Believing that no NFL team would hire an obese head coach, New England Patriots assistant Charlie Weis had his stomach stapled last June (page 94). In July 6'1", 286-pound Sanford Rivers, a highly respected NFL head linesman, was suspended for the entirety of this season. His vertical zebra stripes were deemed, in the image-obsessed eyes of the league, insufficiently slimming. Which is odd, as the NFL—along with sumo wrestling—is the last refuge of the overweight in sports. Ten years ago there were 66 300-pounders in the league. Today there are well over 300 who are well over 300.
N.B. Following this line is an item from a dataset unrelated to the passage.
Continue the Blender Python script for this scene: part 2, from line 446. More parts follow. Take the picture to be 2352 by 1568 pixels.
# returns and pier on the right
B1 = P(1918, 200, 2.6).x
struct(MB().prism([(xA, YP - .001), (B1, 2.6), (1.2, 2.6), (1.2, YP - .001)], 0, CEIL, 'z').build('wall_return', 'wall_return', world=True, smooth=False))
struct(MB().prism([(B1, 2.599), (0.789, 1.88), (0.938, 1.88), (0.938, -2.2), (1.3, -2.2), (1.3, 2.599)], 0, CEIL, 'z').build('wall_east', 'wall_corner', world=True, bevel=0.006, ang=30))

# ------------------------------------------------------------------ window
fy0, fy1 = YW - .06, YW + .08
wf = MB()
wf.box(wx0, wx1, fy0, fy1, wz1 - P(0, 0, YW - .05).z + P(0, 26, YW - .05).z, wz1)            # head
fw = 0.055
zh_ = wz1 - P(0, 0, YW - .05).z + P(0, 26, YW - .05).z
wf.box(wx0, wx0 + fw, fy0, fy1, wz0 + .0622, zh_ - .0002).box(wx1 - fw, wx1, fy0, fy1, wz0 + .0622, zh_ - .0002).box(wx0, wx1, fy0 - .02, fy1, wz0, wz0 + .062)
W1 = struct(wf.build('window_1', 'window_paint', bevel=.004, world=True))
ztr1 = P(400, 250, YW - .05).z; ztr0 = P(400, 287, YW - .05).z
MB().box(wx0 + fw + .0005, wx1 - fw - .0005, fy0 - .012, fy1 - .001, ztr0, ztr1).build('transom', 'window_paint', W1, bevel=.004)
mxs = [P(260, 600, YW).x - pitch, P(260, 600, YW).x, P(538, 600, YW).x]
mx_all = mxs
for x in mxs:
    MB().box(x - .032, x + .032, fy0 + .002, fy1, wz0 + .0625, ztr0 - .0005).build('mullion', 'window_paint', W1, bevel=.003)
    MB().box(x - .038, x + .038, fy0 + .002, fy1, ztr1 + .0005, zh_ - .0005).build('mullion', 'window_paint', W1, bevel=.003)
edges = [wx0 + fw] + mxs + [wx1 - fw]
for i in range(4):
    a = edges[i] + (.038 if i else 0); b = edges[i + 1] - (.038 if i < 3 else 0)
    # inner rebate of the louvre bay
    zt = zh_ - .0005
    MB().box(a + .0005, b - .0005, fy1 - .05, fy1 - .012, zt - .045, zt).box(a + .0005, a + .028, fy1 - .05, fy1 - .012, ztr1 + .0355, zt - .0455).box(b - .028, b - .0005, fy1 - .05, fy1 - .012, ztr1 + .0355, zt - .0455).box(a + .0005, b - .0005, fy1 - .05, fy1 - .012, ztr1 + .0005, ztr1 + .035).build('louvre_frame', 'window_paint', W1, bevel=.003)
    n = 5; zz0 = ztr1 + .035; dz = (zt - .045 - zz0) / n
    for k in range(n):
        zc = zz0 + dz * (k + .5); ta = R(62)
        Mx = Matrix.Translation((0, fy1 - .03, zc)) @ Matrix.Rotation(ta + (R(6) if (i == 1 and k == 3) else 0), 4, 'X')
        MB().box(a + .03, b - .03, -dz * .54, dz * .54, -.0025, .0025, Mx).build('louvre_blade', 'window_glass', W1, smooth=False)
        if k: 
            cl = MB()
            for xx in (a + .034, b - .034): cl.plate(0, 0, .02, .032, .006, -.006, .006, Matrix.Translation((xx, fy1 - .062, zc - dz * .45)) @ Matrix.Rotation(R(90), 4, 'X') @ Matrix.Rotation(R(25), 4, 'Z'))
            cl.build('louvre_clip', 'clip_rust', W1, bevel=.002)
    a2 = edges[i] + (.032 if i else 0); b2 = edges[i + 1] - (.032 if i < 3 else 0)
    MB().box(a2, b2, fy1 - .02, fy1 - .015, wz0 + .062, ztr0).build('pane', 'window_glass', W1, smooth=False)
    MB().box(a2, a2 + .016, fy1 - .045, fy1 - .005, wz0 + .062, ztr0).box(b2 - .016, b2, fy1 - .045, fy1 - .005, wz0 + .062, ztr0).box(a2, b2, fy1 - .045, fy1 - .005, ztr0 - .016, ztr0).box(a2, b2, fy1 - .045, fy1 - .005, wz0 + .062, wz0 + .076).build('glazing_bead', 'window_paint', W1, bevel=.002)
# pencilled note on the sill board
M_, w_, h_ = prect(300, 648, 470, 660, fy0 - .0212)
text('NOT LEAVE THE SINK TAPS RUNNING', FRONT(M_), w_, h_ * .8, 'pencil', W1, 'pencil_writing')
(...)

To be sure, the competitive eating circuit still has its behemoths, like Atlanta's 360-pound Dale (Mouth from the South) Boone, who has speed-eaten more Russian dumplings (274 in six minutes) than any man on Earth. Boone was planning to stay at Crazy Legs Conti's apartment in New York City during the G-8 summit. "And we'll have our own Macy's parade," Conti said last week. "Dale is the size of one of the smaller blimps."

But Conti's hero and mentor is the legendary, 400-pound Hungry Charles Hardy, with whom Crazy Legs used to haunt an all-you-can-eat Greenwich Village sushi joint. "Charles eats a California roll the size of California," says Conti, whose friend was barred for life from that depleted establishment. But not before he taught Conti everything he knows: Last Super Bowl Sunday in New Orleans, Conti ate 168 oysters in 10 minutes to defeat heavy favorites like Mo' Ribs Molesky and Crawfish Nick Stipelkovich.

In eating as in everything else, thin is in. The heavy man is a dinosaur. "Bigness helped the dinosaurs thrive," says Shea, who has no formal training as a paleontologist. "But ultimately it hurt them. Not to take anything away from Booker"—and any busboy will tell you, you can't take anything away from Booker—"but tomorrow's competitive eater is likely a physically fit guy."

Thus, at Mickey Mantle's, nothing short of sport's future would be at stake. Does it belong to marathoners like LeFevre, who once scarfed down two 72-ounce steaks in 58 minutes on Donny & Marie? Or to full-bodied fullbacks like Booker, who did away with 38 hardboiled eggs in 10 minutes on Fox's Glutton Bowl?